A group of people were removed from the stands at the SCG on the fourth day, with play suspended for 10 minutes, after Mohammed Siraj alerted the umpires and his team-mates to further alleged abuse from the crowd following day three's allegations of racial abuse directed at India players.

Siraj walked in from fine leg before the start of the 87th over, and conversations between the India team and on-field umpires Paul Reiffel and Paul Wilson followed before the officials made their way towards the Brewongle Stand at the Randwick End. The players remained huddled by the square with unbeaten batsman and Australia captain Tim Paine joining the India group.

The umpires soon joined by security staff while police entered the stands to identify individuals allegedly involved. A few minutes later a group of spectators were asked to leave the area and were removed from the stadium by New South Wales Police who have launched an investigation.

2:48
Ashwin wants racial abuse 'dealt with an iron fist'
Ashwin wants racial abuse 'dealt with an iron fist'

BCCI treasurer Arun Dhumal said they had taken up the matter strongly with the authorities. "BCCI Secretary, Mr Jay Shah, spoke to Cricket Australia Chairman Mr Earl Eddings and expressed his concern over the incidents and both agreed that action needs to be taken against the offenders to send out a strong message that racism and discrimination do not have a place in our great sport and in any walk of society."

Sean Carroll, Cricket Australia's Head of Integrity and Security, said the allegations made by the Indian team would be investigated by the board alongside the police.

"The abuse of cricketers by crowd members is not acceptable," Carroll said. "We thank the Indian team for their vigilance in reporting today's incident, which we are now in the process of investigating.

"While we await the outcome of the investigation by NSW Police, CA has launched its own inquiry into the matter. It is most regrettable that an otherwise excellent Test match contested in tremendous spirit by two friendly rivals has been tarnished by the actions of a small number of spectators over the past two days. As hosts, we once again apologise to the Indian team."

Australia coach Justin Langer addressed the situation after play. "It's upsetting and disappointing," he said. "Anyone who knows me, I've said for years, it's of my greatest pet hates in life that people think they can come to a sporting event, whether it's cricket or any code, and think they can abuse or say whatever they like.

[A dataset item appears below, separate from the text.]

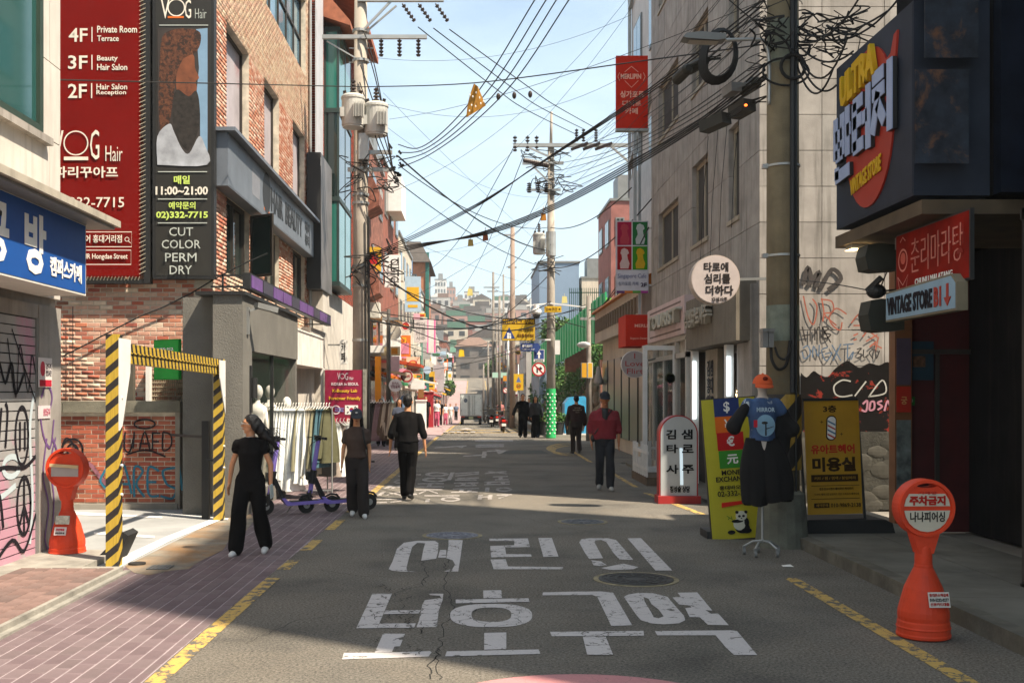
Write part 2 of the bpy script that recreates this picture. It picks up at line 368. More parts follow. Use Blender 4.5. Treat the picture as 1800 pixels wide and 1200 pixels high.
def mk_roadpaint(m, col, wear=.5, cr=.022):
    m.use_nodes = True; n = m.node_tree.nodes; L = m.node_tree.links.new; b = n['Principled BSDF']; b.inputs['Roughness'].default_value = .8
    t = n.new('ShaderNodeTexCoord'); vo = n.new('ShaderNodeTexVoronoi'); vo.feature = 'DISTANCE_TO_EDGE'; vo.inputs['Scale'].default_value = 5.5
    nd = n.new('ShaderNodeTexNoise'); nd.inputs['Scale'].default_value = 9; nd.inputs['Detail'].default_value = 4
    mv = n.new('ShaderNodeMix'); mv.data_type = 'RGBA'; mv.inputs['Factor'].default_value = .13; L(t.outputs['Object'], mv.inputs['A']); L(nd.outputs['Color'], mv.inputs['B']); L(mv.outputs['Result'], vo.inputs[0])
    L(t.outputs['Object'], nd.inputs[0])
    big = n.new('ShaderNodeTexNoise'); big.inputs['Scale'].default_value = .75; big.inputs['Detail'].default_value = 2; L(t.outputs['Object'], big.inputs[0])
    mr = n.new('ShaderNodeMapRange'); mr.inputs[1].default_value = .42; mr.inputs[2].default_value = .66; mr.inputs[3].default_value = 0; mr.inputs[4].default_value = cr; L(big.outputs['Fac'], mr.inputs[0])
    lt = n.new('ShaderNodeMath'); lt.operation = 'LESS_THAN'; L(vo.outputs['Distance'], lt.inputs[0]); L(mr.outputs[0], lt.inputs[1])
    fine = n.new('ShaderNodeTexNoise'); fine.inputs['Scale'].default_value = 7; fine.inputs['Detail'].default_value = 9; fine.inputs['Roughness'].default_value = .72; L(t.outputs['Object'], fine.inputs[0])
    f2 = n.new('ShaderNodeMapRange'); f2.inputs[1].default_value = .40-wear*.14; f2.inputs[2].default_value = .44-wear*.14; f2.inputs[3].default_value = 1; f2.inputs[4].default_value = 0; L(fine.outputs['Fac'], f2.inputs[0])
    mxx = n.new('ShaderNodeMath'); mxx.operation = 'MAXIMUM'; L(lt.outputs[0], mxx.inputs[0]); L(f2.outputs[0], mxx.inputs[1])
    spn = n.new('ShaderNodeTexNoise'); spn.inputs['Scale'].default_value = 60; L(t.outputs['Object'], spn.inputs[0])
    c1 = n.new('ShaderNodeMix'); c1.data_type = 'RGBA'; c1.inputs['A'].default_value = (*[x*.8 for x in col], 1); c1.inputs['B'].default_value = (*[x*1.15 for x in col], 1); L(spn.outputs['Fac'], c1.inputs['Factor'])
    c2 = n.new('ShaderNodeMix'); c2.data_type = 'RGBA'; c2.inputs['B'].default_value = (.10, .09, .075, 1); L(c1.outputs['Result'], c2.inputs['A']); L(mxx.outputs[0], c2.inputs['Factor'])
    L(c2.outputs['Result'], b.inputs['Base Color'])
mk_roadpaint(M_roadw, (.50, .46, .44), .12, .028)
M_roady = bpy.data.materials.new('yellow_road_paint'); mk_roadpaint(M_roady, (.52, .33, .08), -.35, .03)
M_roadp = bpy.data.materials.new('pink_road_paint'); mk_roadpaint(M_roadp, (.48, .2, .2), .5, .01)
M_roadf = bpy.data.materials.new('faded_road_paint'); mk_roadpaint(M_roadf, (.36, .32, .29), -.2, .03)
M_black = mat('black_metal', (.02, .02, .02), .5, var=.1)
M_grey = mat('grey_metal', (.22, .22, .21), .5, var=.15, metal=.3)
M_steel = mat('galvanised_steel', (.42, .42, .4), .45, var=.15, metal=.6)
M_dark = mat('dark_interior', (.03, .028, .025), .9)
M_cable = mat('cable_rubber', (.018, .017, .016), .7, var=0)
M_glassd = glass('dark_window_glass', '1c2a28'); M_glassg = glass('green_window_glass', '2c6e62', .08); M_glassb = glass('blue_window_glass', '5d7f90', .1)
M_cg = glass('clear_shop_glass', '506058', .03, .88)
M_bark = mat('bark', (.10, .075, .05), .95)
M_leaf = mat('green_leaves', (.05, .11, .025), .7, isl=((.035, .085, .015), (.06, .13, .025), (.09, .17, .035), (.045, .10, .03)), var=0)
M_leaf2 = mat('olive_leaves', (.07, .10, .03), .7, isl=((.05, .085, .03), (.08, .12, .035), (.06, .09, .03)), var=0)
E_lamp = mat('warm_lamp_glow', (1, .72, .35), .5, emit=6, var=0); E_tube = mat('white_lamp_glow', (.85, .95, 1), .5, emit=1.1, var=0)

# ------------------------------------------------------------------ the ground
GP = [(-60, 0), (45, 0), (67, -.25), (87, -.8), (115, -1.05), (150, .2), (200, 4.2), (300, 14.5), (400, 27), (600, 44), (1200, 60)]
def gz(y):
    for (a, za), (b, zb) in zip(GP, GP[1:]):
        if y <= b:
            return za+(zb-za)*max(0, (y-a)/(b-a))
    return GP[-1][1]
def sheet(name, x0, x1, ys, dz, m, xs=None, parent=None):
    b = MB(); vs = []; xs = xs or [x0, x1]; n = len(xs)
    for y in ys:
        for x in xs: vs.append(((x(y) if callable(x) else x), y, gz(y)+dz))
    b.add(vs, [(j*n+i, j*n+i+1, (j+1)*n+i+1, (j+1)*n+i) for j in range(len(ys)-1) for i in range(n-1)])
    return struct(b, name, m, parent)
YS = sorted(set([-25, 0, 5, 10, 15, 20, 25, 30, 35, 40, 45]+list(range(45, 230, 4))+list(range(230, 620, 20))+[700, 900, 1200]))
sheet('ground', 0, 0, YS, -.03, M_ground, xs=[-400, -100, -30, -12, -5, 0, 5, 12, 30, 100, 400])
def roadL(y): return -2.0+max(0, y-8)*.012 if y < 60 else -1.376
sheet('road', 0, 0, [y for y in YS if y <= 420], 0, M_asph, xs=[lambda y: -2.2 if y < 20 else -1.95+min(y-20, 40)*.012, .5, 3.76])
sheet('side_street', 3.76, 30, [28, 32, 36, 40, 43], -.002, M_asph)
def gpoly(b, pts, z, zz=0): b.add([tuple(G(u, v, z))[:2]+(z+zz,) for u, v in pts], [tuple(range(len(pts)))])
def ccw(b):   # flip faces whose normal looks down
    for i, f in enumerate(b.f):
        a = sum((b.v[f[k]][0]*b.v[f[(k+1) % len(f)]][1]-b.v[f[(k+1) % len(f)]][0]*b.v[f[k]][1]) for k in range(len(f)))
        if a < 0: b.f[i] = f[::-1]
    return b
z5 = lambda L: [(600+x/4.5, 920+y/4.5) for x, y in L]
z6 = lambda L: [(980+x/4.5, 920+y/4.5) for x, y in L]
GLY = [z5(g) for g in (
 [(375,360),(405,300),(440,200),(495,152),(600,136),(740,138),(768,155),(765,225),(750,278),(632,294),(650,200),(664,156),(600,153),(560,185),(535,270),(515,350),(520,375),(590,382),(470,380),(400,372)],
 [(780,210),(830,210),(828,270),(765,270)],
 [(848,130),(960,132),(945,250),(925,380),(868,380),(900,325),(880,290),(830,275),(848,180)], [(812,378),(862,362),(858,380)],
 [(1170,120),(1475,118),(1492,186),(1295,190),(1303,243),(1500,243),(1505,262),(1185,268),(1178,178),(1368,172),(1368,137),(1172,137)],
 [(1558,115),(1665,115),(1718,262),(1598,264)], [(1180,285),(1300,283),(1318,340),(1755,345),(1745,362),(1205,362)],
 [(245,556),(400,556),(300,790),(280,828),(118,830)], [(348,690),(630,685),(612,712),(334,718)], [(302,792),(590,790),(575,825),(284,826)],
 [(690,556),(808,556),(800,610),(770,690),(755,820),(594,822),(614,770),(642,640),(660,608),(790,590),(780,572),(700,566)],
 [(330,872),(503,874),(465,972),(420,975),(400,1017),(265,1022)], [(20,1025),(410,1020),(700,1010),(715,1018),(690,1052),(430,1062),(5,1075)],
 [(1122,530),(1265,528),(1270,590),(1125,592)], [(905,602),(1480,592),(1490,620),(905,632)],
 [(1130,866),(1305,862),(1305,994),(1130,999)], [(835,1012),(1560,997),(1575,1032),(820,1052)])]
GLY += [z6(g) for g in (
 [(172,150),(190,125),(250,117),(400,117),(465,132),(520,195),(600,288),(490,285),(440,230),(385,145),(345,130),(300,134),(292,150),(360,275),(250,280),(215,230)],
 [(265,290),(345,300),(390,330),(330,335),(285,330)], [(345,352),(520,318),(640,345),(600,362),(420,368)], [(553,118),(660,116),(908,372),(775,372)],
 [(-115,545),(60,540),(340,537),(440,548),(590,805),(425,810),(315,580),(275,565),(-120,568)],
 [(-60,858),(680,850),(685,888),(380,890),(200,891),(-45,893)], [(200,895),(380,894),(440,1040),(235,1040)],
 [(525,580),(560,562),(640,549),(760,552),(870,580),(920,640),(1000,730),(1010,765),(960,790),(840,798),(740,790),(660,765),(620,720),(526,582),(680,582),(690,620),(745,710),(760,742),(800,750),(840,735),(800,680),(745,640),(720,595),(681,581)],
 [(950,548),(1105,545),(1225,690),(1170,685),(1215,715),(1270,712),(1355,805),(1190,802),(1125,742),(1045,740),(1010,670),(1060,665),(1050,650),(960,640),(910,585),(975,580)],
 [(770,852),(1370,846),(1420,852),(1580,1042),(1395,1040),(1330,980),(1250,885),(790,886)])]
b = MB()
for k, g in enumerate(GLY): gpoly(b, g, 0, .004+.0004*(k % 3))
n = 40; o = z5([(1185+325*math.copysign(abs(math.cos(t))**.8, math.cos(t)), 728+92*math.copysign(abs(math.sin(t))**.8, math.sin(t))) for t in [2*math.pi*i/n for i in range(n)]])
q = z5([(1187+158*math.copysign(abs(math.cos(t))**.75, math.cos(t)), 721+56*math.copysign(abs(math.sin(t))**.75, math.sin(t))) for t in [2*math.pi*i/n for i in range(n)]])
for i in range(n): gpoly(b, [o[i], o[(i+1) % n], q[(i+1) % n], q[i]], 0, .004)
struct(ccw(b), 'road_lettering', M_roadw)
# farther lettering and arrows (seen from behind): strokes between picture points of the road surface
z7 = lambda x, y: (640+x/5, 750+y/5)
def pseg(b, x0, y0, x1, y1, k, tv=5, th=19):
    if abs(x1-x0) > abs(y1-y0)*1.6: pts = [z7(x0, y0-tv), z7(x1, y1-tv), z7(x1, y1+tv), z7(x0, y0+tv)]
    else: pts = [z7(x0-th, y0), z7(x0+th, y0), z7(x1+th, y1), z7(x1-th, y1)]
    gpoly(b, pts, 0, .004+.0004*(k % 5))
b = MB(); k = 0
for s in [(300,436,345,424),(345,424,500,420),(260,488,300,468),(300,468,440,462),(440,462,420,490),(275,492,420,494),(190,545,240,512),(240,545,330,512),(205,530,340,530),(130,606,175,570),(200,600,330,570),(220,580,330,602),
          (780,400,745,468),(800,412,1010,398),(800,432,1010,412),(820,455,1010,448),(800,468,990,466),(790,496,1005,492),(800,520,990,516),(880,500,860,518),(960,500,950,516),(780,548,1010,542),(765,575,1000,572),(860,552,850,572),(930,552,925,572),
          (1060,410,1250,392),(1090,392,1250,412),(1130,440,1265,436),(1200,440,1200,462),(1150,466,1270,464),(1055,486,1280,482),(1055,508,1280,504),(1100,488,1095,506),(1220,486,1222,504),(1085,534,1080,572),(1165,600,1300,596),(1180,630,1290,596),(1025,598,1015,638),(1110,598,1105,638),(1020,618,1110,616),
          (470,500,700,498),(460,528,700,528),(580,502,570,526),(455,556,690,552),(560,556,480,590),(560,556,650,586),(530,606,840,606),(560,632,555,662),(440,585,450,600),(110,636,370,640),(90,668,200,664),(230,664,330,650)]:
    pseg(b, *s, k); k += 1
for cx, cy, rx, ry in ((640, 418, 105, 19), (620, 466, 112, 20), (760, 638, 88, 20), (1228, 552, 72, 20)):
    n = 20
    for i in range(n):
        t0, t1 = 2*math.pi*i/n, 2*math.pi*(i+1)/n
        gpoly(b, [z7(cx+a*math.cos(t), cy+c*math.sin(t)) for a, c, t in ((rx, ry, t0), (rx, ry, t1), (rx*.62, ry*.5, t1), (rx*.62, ry*.5, t0))], 0, .0062)
struct(ccw(b), 'further_road_lettering', M_roadf)
b = MB()
for s in [(870,258,1080,246),(1060,216,1050,272),(1080,214,1190,210),(660,182,900,166),(860,164,850,184),(980,162,1230,156),(980,176,1230,172),(620,186,680,178)]: pseg(b, *s, k); k += 1
gpoly(b, [z7(1150, 198), z7(1300, 210), z7(1180, 240)], 0, .005)
for y, x0, x1 in ((122, 975, 1310),): gpoly(b, [z7(x0, y-6), z7(x1, y-6), z7(x1, y+6), z7(x0, y+6)], 0, .005)
for x in range(700, 1000, 60): gpoly(b, [z7(x, 42), z7(x+36, 42), z7(x+34, 50), z7(x-4, 50)], 0, .005)
gpoly(b, [z7(840, 20), z7(900, 8), z7(960, 22), z7(900, 26)], 0, .005)
struct(ccw(b), 'road_arrow', M_roadf)
b = MB(); gpoly(b, [z7(1250, 212), z7(1300, 206), z7(1560, 206), z7(1630, 240), z7(1200, 238)], 0, .006); struct(ccw(b), 'road_patch', mat('dark_patch', (.085, .085, .075), .9))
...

"We've seen it in different parts of the world and it's really sad to see it happen in Australia. Our series so far has been played in such great spirit, it's been incredible cricket, it's a shame to see it getting marred by incidents that we are hearing about today and last night."

The events followed India making officials aware after the third day's play that they believed a group of players, including Siraj and Jasprit Bumrah, were subject to abuse, including racial abuse, from the crowd.

In response to yesterday's initial abuse, Carroll had said in an earlier statement anyone who sought to vilify and/or harass had no place in Australian cricket.

"Cricket Australia condemns in the strongest terms possible all discriminatory behaviour," he said. "If you engage in racist abuse, you are not welcome in Australian cricket."

Kerrie Mather, Venues NSW's chief executive, said CCTV footage was being reviewed to assist the investigation.

"At the SCG, we pride ourselves on welcoming anyone and everyone in a safe and inclusive environment. We are taking this extremely seriously. If those involved are identified, they will be banned from the SCG and all Venues NSW properties under our Act."

ICC chief executive Manu Sawhney said the governing body would provide "full support" to investigations into the matter.

"There is no place for discrimination in our sport and we are incredibly disappointed that a small minority of fans may think that this abhorrent behaviour is acceptable… We welcome the action taken by ground authorities and Cricket Australia today.

"We will provide CA and the relevant authorities with our full support in any ensuing investigation as we will not tolerate any racism in our sport."

Incidents such as these are classified as "inappropriate conduct" in the ICC's anti-discrimination policy. This policy is in effect at all ICC tournaments and tournaments - both international and domestic - conducted by member countries. Under the policy, CA will need to investigate and file a report with the ICC within two weeks from the end of the match.